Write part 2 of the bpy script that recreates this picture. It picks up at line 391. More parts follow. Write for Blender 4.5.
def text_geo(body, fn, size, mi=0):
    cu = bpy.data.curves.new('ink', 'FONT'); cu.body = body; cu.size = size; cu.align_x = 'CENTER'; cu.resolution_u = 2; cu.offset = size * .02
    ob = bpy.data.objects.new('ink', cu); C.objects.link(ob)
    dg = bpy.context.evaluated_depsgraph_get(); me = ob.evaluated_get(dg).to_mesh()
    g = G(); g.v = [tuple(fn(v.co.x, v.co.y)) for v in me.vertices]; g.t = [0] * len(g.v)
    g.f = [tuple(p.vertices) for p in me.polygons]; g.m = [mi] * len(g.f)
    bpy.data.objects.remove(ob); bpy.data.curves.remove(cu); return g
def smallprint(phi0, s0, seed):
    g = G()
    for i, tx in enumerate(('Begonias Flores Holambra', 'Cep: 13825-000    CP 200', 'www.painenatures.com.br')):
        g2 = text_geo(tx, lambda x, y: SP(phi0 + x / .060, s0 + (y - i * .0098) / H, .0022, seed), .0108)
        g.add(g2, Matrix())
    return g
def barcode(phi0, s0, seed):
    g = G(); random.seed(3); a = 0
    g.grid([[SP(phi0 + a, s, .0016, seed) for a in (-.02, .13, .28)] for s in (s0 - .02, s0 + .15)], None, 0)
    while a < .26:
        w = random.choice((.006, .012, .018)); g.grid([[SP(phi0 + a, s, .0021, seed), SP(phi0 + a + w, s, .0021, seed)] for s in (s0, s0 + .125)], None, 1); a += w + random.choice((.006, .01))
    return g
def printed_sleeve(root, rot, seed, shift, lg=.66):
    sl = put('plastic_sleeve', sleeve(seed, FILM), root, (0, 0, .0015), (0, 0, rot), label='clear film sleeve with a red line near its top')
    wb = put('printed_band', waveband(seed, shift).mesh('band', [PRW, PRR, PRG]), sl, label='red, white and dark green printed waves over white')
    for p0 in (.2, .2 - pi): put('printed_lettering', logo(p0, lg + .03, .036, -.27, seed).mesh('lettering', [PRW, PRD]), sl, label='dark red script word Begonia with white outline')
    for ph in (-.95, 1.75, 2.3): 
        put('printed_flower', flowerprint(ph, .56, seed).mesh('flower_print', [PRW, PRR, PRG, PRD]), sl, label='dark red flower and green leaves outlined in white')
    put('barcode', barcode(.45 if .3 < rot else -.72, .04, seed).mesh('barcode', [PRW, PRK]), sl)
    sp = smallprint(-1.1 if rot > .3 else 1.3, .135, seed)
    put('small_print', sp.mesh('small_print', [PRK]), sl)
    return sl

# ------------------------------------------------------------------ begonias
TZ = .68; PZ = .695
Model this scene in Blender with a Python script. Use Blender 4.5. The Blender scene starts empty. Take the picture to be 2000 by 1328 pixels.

■ ■ ■

REQUIRED WORK: Above are some records. Print them all exactly.

FINAL RESULT:
Write part 2 of the bpy script that recreates this picture. It picks up at line 391. More parts follow. Write for Blender 4.5.
def text_geo(body, fn, size, mi=0):
    cu = bpy.data.curves.new('ink', 'FONT'); cu.body = body; cu.size = size; cu.align_x = 'CENTER'; cu.resolution_u = 2; cu.offset = size * .02
    ob = bpy.data.objects.new('ink', cu); C.objects.link(ob)
    dg = bpy.context.evaluated_depsgraph_get(); me = ob.evaluated_get(dg).to_mesh()
    g = G(); g.v = [tuple(fn(v.co.x, v.co.y)) for v in me.vertices]; g.t = [0] * len(g.v)
    g.f = [tuple(p.vertices) for p in me.polygons]; g.m = [mi] * len(g.f)
    bpy.data.objects.remove(ob); bpy.data.curves.remove(cu); return g
def smallprint(phi0, s0, seed):
    g = G()
    for i, tx in enumerate(('Begonias Flores Holambra', 'Cep: 13825-000    CP 200', 'www.painenatures.com.br')):
        g2 = text_geo(tx, lambda x, y: SP(phi0 + x / .060, s0 + (y - i * .0098) / H, .0022, seed), .0108)
        g.add(g2, Matrix())
    return g
def barcode(phi0, s0, seed):
    g = G(); random.seed(3); a = 0
    g.grid([[SP(phi0 + a, s, .0016, seed) for a in (-.02, .13, .28)] for s in (s0 - .02, s0 + .15)], None, 0)
    while a < .26:
        w = random.choice((.006, .012, .018)); g.grid([[SP(phi0 + a, s, .0021, seed), SP(phi0 + a + w, s, .0021, seed)] for s in (s0, s0 + .125)], None, 1); a += w + random.choice((.006, .01))
    return g
def printed_sleeve(root, rot, seed, shift, lg=.66):
    sl = put('plastic_sleeve', sleeve(seed, FILM), root, (0, 0, .0015), (0, 0, rot), label='clear film sleeve with a red line near its top')
    wb = put('printed_band', waveband(seed, shift).mesh('band', [PRW, PRR, PRG]), sl, label='red, white and dark green printed waves over white')
    for p0 in (.2, .2 - pi): put('printed_lettering', logo(p0, lg + .03, .036, -.27, seed).mesh('lettering', [PRW, PRD]), sl, label='dark red script word Begonia with white outline')
    for ph in (-.95, 1.75, 2.3): 
        put('printed_flower', flowerprint(ph, .56, seed).mesh('flower_print', [PRW, PRR, PRG, PRD]), sl, label='dark red flower and green leaves outlined in white')
    put('barcode', barcode(.45 if .3 < rot else -.72, .04, seed).mesh('barcode', [PRW, PRK]), sl)
    sp = smallprint(-1.1 if rot > .3 else 1.3, .135, seed)
    put('small_print', sp.mesh('small_print', [PRK]), sl)
    return sl

# ------------------------------------------------------------------ begonias
TZ = .68; PZ = .695
Model this scene in Blender with a Python script. Use Blender 4.5. The Blender scene starts empty. Take the picture to be 2000 by 1328 pixels.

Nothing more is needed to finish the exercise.